Parallel two-qubit entangling gates via a quantum nondemolition interaction controlled by rotation

TL;DR

This paper introduces a protocol for parallel two-qubit entangling gates using quantum nondemolition interactions controlled by rotations, enabling deterministic nonlocal operations and entanglement in multimode light-atom systems.

Contribution

It proposes a novel protocol leveraging QND interactions and rotations to perform parallel two-qubit gates with specific nonlocal operations and entanglement capabilities.

Findings

Realizes deterministic nonlocal SWAP operation.

Achieves entangling √SWAP operation with probability 1/3.

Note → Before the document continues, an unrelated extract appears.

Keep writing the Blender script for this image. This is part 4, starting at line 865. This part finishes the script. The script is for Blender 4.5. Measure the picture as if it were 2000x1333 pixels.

Enables parallel two-qubit operations in multimode light-atom systems.

Abstract

The paper presents an analysis of entangling and nonlocal operations in a quantum nondemolition (QND) interaction between multimode light with orbital angular momentum and an atomic ensemble. A protocol consists of two QND operations with rotations of quadratures of atomic spin coherence and light between them. This protocol provides a wide range of two-qubit operations, while the multimode nature of the chosen degrees of freedom allows the implementation of parallel operations over multiple two-qubit systems. We have used the formalism of equivalence classes and local invariants to evaluate the properties of two-qubit transformations. It is shown that, when selecting suitable values of the governing parameters, such as the duration of each of the two QND interactions and the rotation angles of the qubits, the protocol allows to realize a deterministic nonlocal $SWAP$ operation and entangling $\sqrt{SWAP}$ operation with probability 1/3.